Could you recommend me some pretentious and avant grande literature?

Could you recommend me some pretentious and avant grande literature?

I love exotic allusions and really rare words being used. The more incoherent the better

The pictured is actually a helpful book if youre just setting out to study the German Philosophy and Lit Crit of that time period, and very clever. Like Walden and Shelley's poetry it becomes clearer the older you get. ..Had to read it for a Vic Lit class when I was 19 and found it entirely incomprehensible, however. But have read it twice since then, and, no problem. His French Revolution is wonderful.

Bump

Zettels Traum by Arno Schmidt

In Partial Disgrace by Charles Newman

>78x125

Edmund Spenser's Faerie Queene might be exactly what you're looking for, user

Good choice. I was also going to mention the Anatomy of Melancholy, but I'm sure OP's already aware of it.

Carlyle isn't pretentious, but I think I know what you're looking for

Anthony Burgess (M/F)
Samuel Butler (Erewhon)

Lewis Carroll is probably worth a revisit too.

Why, Death's Jest Book, of course. And Sir Thomas Browne's works, esp. the Pseudodoxia. Others come to mind, but these two require quite a bit of patience.

just here to namedrop the inevitable finnegan's wake

Another comes to mind-- perhaps THE book: Doughty's Arabia Deserta. Dover Books used to publish it unabridged in a cheapo edition, 2 vos.

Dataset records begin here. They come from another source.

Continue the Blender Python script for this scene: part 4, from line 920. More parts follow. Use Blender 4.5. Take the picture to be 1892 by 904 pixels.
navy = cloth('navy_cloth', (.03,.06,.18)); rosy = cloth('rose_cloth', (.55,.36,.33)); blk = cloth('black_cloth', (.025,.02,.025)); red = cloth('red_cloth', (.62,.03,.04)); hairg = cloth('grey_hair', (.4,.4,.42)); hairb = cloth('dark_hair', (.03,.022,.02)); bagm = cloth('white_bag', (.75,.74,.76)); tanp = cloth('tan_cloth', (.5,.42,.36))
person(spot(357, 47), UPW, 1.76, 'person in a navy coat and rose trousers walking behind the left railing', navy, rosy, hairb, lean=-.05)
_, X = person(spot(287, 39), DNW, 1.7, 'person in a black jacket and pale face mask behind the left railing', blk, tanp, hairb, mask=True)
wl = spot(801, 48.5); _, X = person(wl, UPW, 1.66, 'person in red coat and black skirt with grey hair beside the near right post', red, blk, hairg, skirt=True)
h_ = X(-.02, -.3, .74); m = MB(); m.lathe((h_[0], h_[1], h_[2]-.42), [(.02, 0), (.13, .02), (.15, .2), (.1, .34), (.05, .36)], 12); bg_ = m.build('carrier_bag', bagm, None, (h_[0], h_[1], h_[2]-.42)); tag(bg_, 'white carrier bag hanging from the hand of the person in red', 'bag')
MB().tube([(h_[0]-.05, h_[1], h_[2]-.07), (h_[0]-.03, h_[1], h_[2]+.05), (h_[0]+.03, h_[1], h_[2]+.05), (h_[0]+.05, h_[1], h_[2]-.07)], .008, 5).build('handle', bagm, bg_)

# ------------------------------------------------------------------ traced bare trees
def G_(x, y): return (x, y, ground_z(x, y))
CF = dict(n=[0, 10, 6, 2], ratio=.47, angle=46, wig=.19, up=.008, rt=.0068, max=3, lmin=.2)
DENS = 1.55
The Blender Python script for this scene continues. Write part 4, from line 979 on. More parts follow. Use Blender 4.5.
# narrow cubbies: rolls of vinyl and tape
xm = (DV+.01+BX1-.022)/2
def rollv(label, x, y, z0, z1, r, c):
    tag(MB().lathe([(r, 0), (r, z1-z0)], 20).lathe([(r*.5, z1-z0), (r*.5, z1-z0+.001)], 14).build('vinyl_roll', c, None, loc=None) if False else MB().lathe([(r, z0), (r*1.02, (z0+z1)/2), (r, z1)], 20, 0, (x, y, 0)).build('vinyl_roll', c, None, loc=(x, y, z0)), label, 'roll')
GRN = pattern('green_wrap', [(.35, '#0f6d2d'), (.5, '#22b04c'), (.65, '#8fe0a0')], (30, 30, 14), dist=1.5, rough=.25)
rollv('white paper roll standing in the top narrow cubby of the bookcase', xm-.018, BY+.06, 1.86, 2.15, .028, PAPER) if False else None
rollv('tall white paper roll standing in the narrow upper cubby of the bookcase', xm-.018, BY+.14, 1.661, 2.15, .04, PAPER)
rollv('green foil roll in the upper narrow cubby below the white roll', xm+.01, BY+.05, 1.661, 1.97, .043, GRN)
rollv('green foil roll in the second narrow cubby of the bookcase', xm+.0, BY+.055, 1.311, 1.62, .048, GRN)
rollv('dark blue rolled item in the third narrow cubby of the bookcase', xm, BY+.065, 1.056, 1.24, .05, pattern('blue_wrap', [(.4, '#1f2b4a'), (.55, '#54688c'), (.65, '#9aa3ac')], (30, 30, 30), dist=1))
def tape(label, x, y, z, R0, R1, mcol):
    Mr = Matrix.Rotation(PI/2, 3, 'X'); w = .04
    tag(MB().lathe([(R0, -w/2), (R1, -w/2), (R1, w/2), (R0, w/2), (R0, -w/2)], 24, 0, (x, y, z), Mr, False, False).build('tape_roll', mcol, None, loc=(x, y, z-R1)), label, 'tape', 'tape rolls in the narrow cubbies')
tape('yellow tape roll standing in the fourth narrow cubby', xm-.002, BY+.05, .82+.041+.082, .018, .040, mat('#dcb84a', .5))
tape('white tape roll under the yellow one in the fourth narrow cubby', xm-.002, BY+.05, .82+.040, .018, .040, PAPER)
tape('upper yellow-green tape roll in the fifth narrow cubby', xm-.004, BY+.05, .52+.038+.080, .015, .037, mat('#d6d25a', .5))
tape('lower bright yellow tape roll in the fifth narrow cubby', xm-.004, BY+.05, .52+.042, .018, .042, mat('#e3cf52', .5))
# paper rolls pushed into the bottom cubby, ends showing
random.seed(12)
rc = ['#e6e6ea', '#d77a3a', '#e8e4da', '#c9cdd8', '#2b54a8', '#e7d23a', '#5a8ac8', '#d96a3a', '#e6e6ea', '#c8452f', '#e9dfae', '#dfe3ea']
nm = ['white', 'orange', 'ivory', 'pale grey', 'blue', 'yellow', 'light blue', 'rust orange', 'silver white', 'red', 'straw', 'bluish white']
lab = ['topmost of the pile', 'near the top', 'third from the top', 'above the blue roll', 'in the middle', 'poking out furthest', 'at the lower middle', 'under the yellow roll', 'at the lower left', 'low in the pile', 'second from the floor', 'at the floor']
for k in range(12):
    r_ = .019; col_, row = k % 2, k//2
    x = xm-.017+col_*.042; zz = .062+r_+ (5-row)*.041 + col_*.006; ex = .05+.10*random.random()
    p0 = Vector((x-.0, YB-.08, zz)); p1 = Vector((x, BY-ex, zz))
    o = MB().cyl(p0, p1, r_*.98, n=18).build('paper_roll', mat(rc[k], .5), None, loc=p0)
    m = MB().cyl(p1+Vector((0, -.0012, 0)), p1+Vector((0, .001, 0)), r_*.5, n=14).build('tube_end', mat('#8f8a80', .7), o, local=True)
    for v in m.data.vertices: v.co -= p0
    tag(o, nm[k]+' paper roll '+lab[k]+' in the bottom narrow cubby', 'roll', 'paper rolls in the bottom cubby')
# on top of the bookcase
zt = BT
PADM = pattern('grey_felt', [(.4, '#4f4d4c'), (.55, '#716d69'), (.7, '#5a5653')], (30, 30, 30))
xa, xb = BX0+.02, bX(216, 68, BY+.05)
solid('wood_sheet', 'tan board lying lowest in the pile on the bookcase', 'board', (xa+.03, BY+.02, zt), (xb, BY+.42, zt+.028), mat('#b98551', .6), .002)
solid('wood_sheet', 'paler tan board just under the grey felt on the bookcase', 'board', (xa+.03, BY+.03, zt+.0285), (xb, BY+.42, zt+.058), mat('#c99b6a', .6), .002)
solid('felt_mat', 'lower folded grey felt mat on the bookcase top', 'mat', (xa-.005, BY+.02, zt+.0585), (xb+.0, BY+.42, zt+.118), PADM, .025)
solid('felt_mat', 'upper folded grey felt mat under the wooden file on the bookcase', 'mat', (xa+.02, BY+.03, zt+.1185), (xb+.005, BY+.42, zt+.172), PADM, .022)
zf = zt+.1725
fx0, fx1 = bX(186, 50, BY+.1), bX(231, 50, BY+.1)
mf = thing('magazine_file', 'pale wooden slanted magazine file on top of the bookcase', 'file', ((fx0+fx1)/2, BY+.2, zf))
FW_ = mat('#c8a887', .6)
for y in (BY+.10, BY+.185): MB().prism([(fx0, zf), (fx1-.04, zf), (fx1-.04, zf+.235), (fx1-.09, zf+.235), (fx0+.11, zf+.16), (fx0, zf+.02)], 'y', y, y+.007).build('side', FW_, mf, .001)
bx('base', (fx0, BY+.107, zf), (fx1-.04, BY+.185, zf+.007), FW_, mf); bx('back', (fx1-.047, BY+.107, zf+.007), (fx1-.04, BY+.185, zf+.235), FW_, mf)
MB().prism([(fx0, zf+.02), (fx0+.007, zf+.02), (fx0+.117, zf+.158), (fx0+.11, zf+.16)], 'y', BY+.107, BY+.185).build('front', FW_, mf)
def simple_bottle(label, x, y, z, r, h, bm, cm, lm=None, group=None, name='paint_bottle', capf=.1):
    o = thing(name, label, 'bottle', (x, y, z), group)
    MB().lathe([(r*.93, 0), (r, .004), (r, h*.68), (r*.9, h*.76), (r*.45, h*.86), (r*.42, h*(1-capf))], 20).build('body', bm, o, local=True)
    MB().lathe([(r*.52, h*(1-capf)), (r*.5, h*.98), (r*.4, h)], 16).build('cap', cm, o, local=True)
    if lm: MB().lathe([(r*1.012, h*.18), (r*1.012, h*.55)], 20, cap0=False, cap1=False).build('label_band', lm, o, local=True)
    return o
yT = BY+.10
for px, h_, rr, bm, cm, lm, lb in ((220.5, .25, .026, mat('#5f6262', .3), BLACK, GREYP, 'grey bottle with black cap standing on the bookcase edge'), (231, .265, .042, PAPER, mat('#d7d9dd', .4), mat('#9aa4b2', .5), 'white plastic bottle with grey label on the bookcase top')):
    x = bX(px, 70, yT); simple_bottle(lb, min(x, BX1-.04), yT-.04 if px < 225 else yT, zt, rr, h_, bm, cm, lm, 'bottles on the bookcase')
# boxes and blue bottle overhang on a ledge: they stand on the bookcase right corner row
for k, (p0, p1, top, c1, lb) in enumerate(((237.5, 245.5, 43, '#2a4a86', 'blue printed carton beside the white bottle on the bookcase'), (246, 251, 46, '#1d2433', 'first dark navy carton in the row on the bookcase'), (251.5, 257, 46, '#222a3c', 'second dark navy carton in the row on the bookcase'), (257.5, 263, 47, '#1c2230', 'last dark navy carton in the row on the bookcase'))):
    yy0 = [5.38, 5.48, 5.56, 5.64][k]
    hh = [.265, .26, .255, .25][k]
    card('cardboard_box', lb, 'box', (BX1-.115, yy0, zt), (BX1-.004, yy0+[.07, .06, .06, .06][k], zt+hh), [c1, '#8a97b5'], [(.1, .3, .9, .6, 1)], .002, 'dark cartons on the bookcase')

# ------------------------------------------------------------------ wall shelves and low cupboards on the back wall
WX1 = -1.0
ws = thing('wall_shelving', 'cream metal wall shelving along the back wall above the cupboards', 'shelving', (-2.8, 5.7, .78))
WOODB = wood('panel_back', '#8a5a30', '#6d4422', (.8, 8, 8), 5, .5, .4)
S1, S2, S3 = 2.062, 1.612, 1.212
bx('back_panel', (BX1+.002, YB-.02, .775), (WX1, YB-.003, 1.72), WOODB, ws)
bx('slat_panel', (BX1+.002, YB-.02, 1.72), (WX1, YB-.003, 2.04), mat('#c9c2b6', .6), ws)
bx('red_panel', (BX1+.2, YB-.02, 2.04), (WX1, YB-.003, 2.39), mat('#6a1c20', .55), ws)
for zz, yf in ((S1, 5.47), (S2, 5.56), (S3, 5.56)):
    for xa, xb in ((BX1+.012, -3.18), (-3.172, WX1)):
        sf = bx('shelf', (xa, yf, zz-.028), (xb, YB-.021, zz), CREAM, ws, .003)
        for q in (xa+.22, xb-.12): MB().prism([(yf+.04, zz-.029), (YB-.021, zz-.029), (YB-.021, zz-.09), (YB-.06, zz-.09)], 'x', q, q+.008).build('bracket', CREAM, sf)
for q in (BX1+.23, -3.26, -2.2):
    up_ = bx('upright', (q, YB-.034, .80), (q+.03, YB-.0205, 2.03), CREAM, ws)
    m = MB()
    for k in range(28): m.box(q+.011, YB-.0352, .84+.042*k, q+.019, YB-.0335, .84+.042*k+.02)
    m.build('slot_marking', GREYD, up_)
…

Nevertheless, this may be the purloined letter of the bunch.

This is perfect

lol at your name

the emphasis has been on P at the expense of the AVG. Therefore, bamp:

Annals of the Former World, if you want to combine a plethora of geologic buzzwords with a rather useful, if controvetsial, history of the topography of the U.S. He isn't avg, but used to be. He's also (last I heard) alive.

John McPhee, i.e.

...

how much of a chore is it?

I really liked it. The excess terminology annoyed me at first, but I looked a few things up, and it all went pretty smoothly. It's a combining of his four geology-specific books, each of which can be read seperately in individual volumes, plus about a 40 page epilogue that rounds things out. One does gain a great sense of the topography of the U.S., which is why I read it. Made me want to travel, and see for myself.